## EXERCISE DIRECTIONS
Print all of the lines exactly. Any picture among them stays out.

## RECORDED INFORMATION
# # #

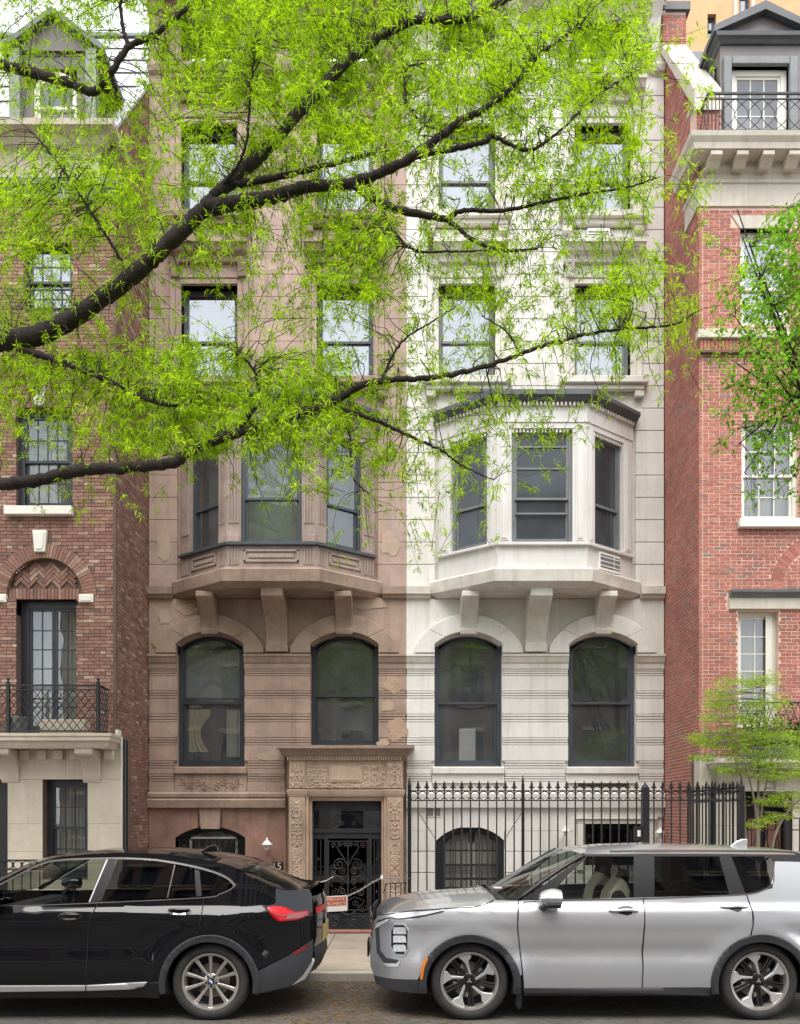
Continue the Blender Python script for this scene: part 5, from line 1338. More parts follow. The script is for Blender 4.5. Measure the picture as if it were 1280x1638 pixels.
# ------------------------------------------------------------------ parked cars
def catmull(pts, n=6, closed=False):
    out = []; k = len(pts)
    for i in range(k-1):
        p0, p1, p2, p3 = pts[max(i-1, 0)], pts[i], pts[i+1], pts[min(i+2, k-1)]
        for j in range(n):
            t = j/n
            out.append(tuple(.5*((2*b)+(-a+c)*t+(2*a-5*b+4*c-d)*t*t+(-a+3*b-3*c+d)*t**3) for a, b, c, d in zip(p0, p1, p2, p3)))
    out.append(tuple(pts[-1])); return out
def lerp(tab, x):
    if x <= tab[0][0]: return tab[0][1]
    for (a, b), (c, d) in zip(tab, tab[1:]):
        if x <= c: return b+(d-b)*(x-a)/(c-a)
    return tab[-1][1]
from mathutils.geometry import tessellate_polygon
def slice_(poly, ax, q):
    lo, hi = [], []
    n = len(poly)
    for i in range(n):
        a, b = poly[i], poly[(i+1) % n]; da, db = a[ax]-q, b[ax]-q
        if da <= 1e-7: lo.append(a)
        if da >= -1e-7: hi.append(a)
        if da*db < 0 and abs(da) > 1e-7 and abs(db) > 1e-7:
            t = da/(da-db); c = (a[0]+(b[0]-a[0])*t, a[1]+(b[1]-a[1])*t); lo.append(c); hi.append(c)
    return lo, hi
def gridcut(poly, step):
    """triangles of a 2-D outline cut along a regular grid; all pieces counter-clockwise in (x,z)"""
    tri = []
    for t in tessellate_polygon([[Vector((x, z, 0)) for x, z in poly]]):
        q = [poly[i] for i in t]
        ar = (q[1][0]-q[0][0])*(q[2][1]-q[0][1])-(q[2][0]-q[0][0])*(q[1][1]-q[0][1])
        if abs(ar) < 1e-9: continue
        tri.append(q if ar > 0 else q[::-1])
    out = tri
    for ax in (0, 1):
        vals = [p[ax] for p in poly]; lo, hi = min(vals), max(vals); k0, k1 = int(math.floor(lo/step)), int(math.ceil(hi/step))
        nxt = []
        for pc in out:
            a0, a1 = min(p[ax] for p in pc), max(p[ax] for p in pc); cur = pc
            for k in range(int(math.floor(a0/step)), int(math.ceil(a1/step))+1):
                q = k*step
                if q <= a0+1e-6 or q >= a1-1e-6: continue
                l, cur = slice_(cur, ax, q)
                if len(l) > 2: nxt.append(l)
            if len(cur) > 2: nxt.append(cur)
        out = nxt
    return out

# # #

## CORRECT RESPONSE
Continue the Blender Python script for this scene: part 5, from line 1338. More parts follow. The script is for Blender 4.5. Measure the picture as if it were 1280x1638 pixels.
# ------------------------------------------------------------------ parked cars
def catmull(pts, n=6, closed=False):
    out = []; k = len(pts)
    for i in range(k-1):
        p0, p1, p2, p3 = pts[max(i-1, 0)], pts[i], pts[i+1], pts[min(i+2, k-1)]
        for j in range(n):
            t = j/n
            out.append(tuple(.5*((2*b)+(-a+c)*t+(2*a-5*b+4*c-d)*t*t+(-a+3*b-3*c+d)*t**3) for a, b, c, d in zip(p0, p1, p2, p3)))
    out.append(tuple(pts[-1])); return out
def lerp(tab, x):
    if x <= tab[0][0]: return tab[0][1]
    for (a, b), (c, d) in zip(tab, tab[1:]):
        if x <= c: return b+(d-b)*(x-a)/(c-a)
    return tab[-1][1]
from mathutils.geometry import tessellate_polygon
def slice_(poly, ax, q):
    lo, hi = [], []
    n = len(poly)
    for i in range(n):
        a, b = poly[i], poly[(i+1) % n]; da, db = a[ax]-q, b[ax]-q
        if da <= 1e-7: lo.append(a)
        if da >= -1e-7: hi.append(a)
        if da*db < 0 and abs(da) > 1e-7 and abs(db) > 1e-7:
            t = da/(da-db); c = (a[0]+(b[0]-a[0])*t, a[1]+(b[1]-a[1])*t); lo.append(c); hi.append(c)
    return lo, hi
def gridcut(poly, step):
    """triangles of a 2-D outline cut along a regular grid; all pieces counter-clockwise in (x,z)"""
    tri = []
    for t in tessellate_polygon([[Vector((x, z, 0)) for x, z in poly]]):
        q = [poly[i] for i in t]
        ar = (q[1][0]-q[0][0])*(q[2][1]-q[0][1])-(q[2][0]-q[0][0])*(q[1][1]-q[0][1])
        if abs(ar) < 1e-9: continue
        tri.append(q if ar > 0 else q[::-1])
    out = tri
    for ax in (0, 1):
        vals = [p[ax] for p in poly]; lo, hi = min(vals), max(vals); k0, k1 = int(math.floor(lo/step)), int(math.ceil(hi/step))
        nxt = []
        for pc in out:
            a0, a1 = min(p[ax] for p in pc), max(p[ax] for p in pc); cur = pc
            for k in range(int(math.floor(a0/step)), int(math.ceil(a1/step))+1):
                q = k*step
                if q <= a0+1e-6 or q >= a1-1e-6: continue
                l, cur = slice_(cur, ax, q)
                if len(l) > 2: nxt.append(l)
            if len(cur) > 2: nxt.append(cur)
        out = nxt
    return out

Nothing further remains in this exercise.